Grubun koordinatörü Norma Romero Vázquez, yiyecek ve malzeme dağıtımını bir general disipliniyle yönetiyor. Yaptıkları şey, ona nefes almak kadar doğal geliyor. O ve diğer on dört kadın, insan hakları konusunda nutuk atmıyor, somut bir iş yapıyor. “Göçmen erkek ve kız kardeşlerimize yardım ettiğimizde, aslında onların bize yardım ettiğini fark ettik, çünkü bu, bizim gerçekliğin farkına varmamızı sağlıyor ve sahip olduklarımıza değer vermeyi öğretiyor. Kendimizi savunmayı öğrendik biz; kadınlar olarak büyük projelere liderlik edebildiğimizi anladık, Tanrı’nın gerçek yüzünün acı çeken her varlıkta olduğunu keşfettik” diyor usulca.
Sihirli kelime: Gracias!
Böylece bir insan hakları örgütü haline gelen ve tıbbi veya hukuki yardıma ihtiyaç duyanların destek alması için aracılık da eden Patronesler, bağışlar sayesinde ayakta duruyor. Bir kısmını dışarıdan alıyorlar; mesela artık satılmayacak yiyecekleri almak için yakındaki pazarlara da gidiyorlar. Elbette bu yaptıkları, evde günlük sorunlara neden oluyor. Erkekler bütün bunları anlamıyor.

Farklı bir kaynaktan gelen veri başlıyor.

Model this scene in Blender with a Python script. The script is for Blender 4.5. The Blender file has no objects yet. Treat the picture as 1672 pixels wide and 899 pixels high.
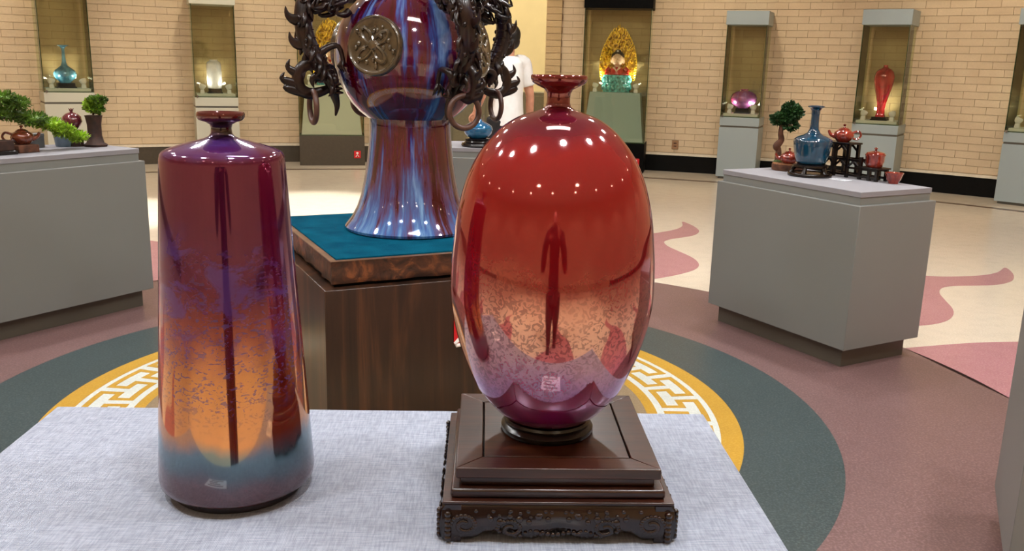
import bpy, math, random
from mathutils import Vector, Matrix, Euler
PI = math.pi
def rad(a): return a*PI/180
SC = bpy.context.scene
C = SC.collection

# ------------------------------------------------------------------ camera
CAM_H = 1.4
FPX = 1452.0
PITCH, ROLL = rad(13.38), rad(1.466)
cam_d = bpy.data.cameras.new('camera')
cam = bpy.data.objects.new('camera', cam_d); C.objects.link(cam)
cam_d.sensor_fit = 'HORIZONTAL'; cam_d.sensor_width = 36.0
cam_d.lens = 36.0*FPX/1672.0
cam_d.clip_start = 0.02
_c, _s, _cr, _sr = math.cos(PITCH), math.sin(PITCH), math.cos(ROLL), math.sin(ROLL)
_right = Vector((_cr, _sr*_s, _sr*_c)); _up = Vector((-_sr, _cr*_s, _cr*_c)); _fw = Vector((0, _c, -_s))
cam.matrix_world = Matrix(((_right.x, _up.x, -_fw.x, 0), (_right.y, _up.y, -_fw.y, 0), (_right.z, _up.z, -_fw.z, CAM_H), (0, 0, 0, 1)))
SC.camera = cam

# ------------------------------------------------------------------ world, exposure
w = bpy.data.worlds.new('world'); SC.world = w; w.use_nodes = True
w.node_tree.nodes['Background'].inputs[0].default_value = (1.0, .93, .82, 1)
w.node_tree.nodes['Background'].inputs[1].default_value = 0.3
SC.view_settings.view_transform = 'Standard'; SC.view_settings.look = 'None'
SC.view_settings.exposure = 0.5; SC.view_settings.gamma = 1.0
SC.view_settings.use_curve_mapping = False

# light levels (watts), used by the lamp builders below
P_RING, P_OUTER, P_CASE, P_POOL, P_REAR_FILL = 24.0, 80.0, 3.0, 900.0, 400.0
COL_RING = (.95, .97, 1.0); COL_WARM = (1.0, .87, .66); COL_CASE = (1.0, .95, .85)

CX, CY = -.455, 3.48          # centre of the round hall
CEIL = 4.1
WALL_R = 9.3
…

Başlangıçta kadınlar da anlamıyor pek. “İlk başta 20 kişiydik ama belki de yanlış bir şey yaptığımız korkusu bazılarımızın gitmesine neden oldu” diyor Norma. Yerel kilise de kötü davranıyor onlara. Ama sonra oturuyor her şey ve yardım zinciri genişliyor. Bütün Meksika’da kampanyalar yürütülüyor, 26 Kasım 2011’de mesela tek bir etkinlikte 6 ton gıda toplanıyor. Ama asla profesyonelleşmiyorlar. Boş su şişeleri hâlâ okullardan geliyor, fırınlardaki satılmayan tüm ekmekler onlara getiriliyor.
Ve bütün bunların tek karşılığı var. Çok basit bir cümle: Teşekkür ederim!
***
La Patrona… Allah’ın unuttuğu bir küçücük kasaba… Irkçılığın alıp başını gittiği bir coğrafyanın insanları olarak, onların hikâyesi nasıl da içimizi açıyor değil mi?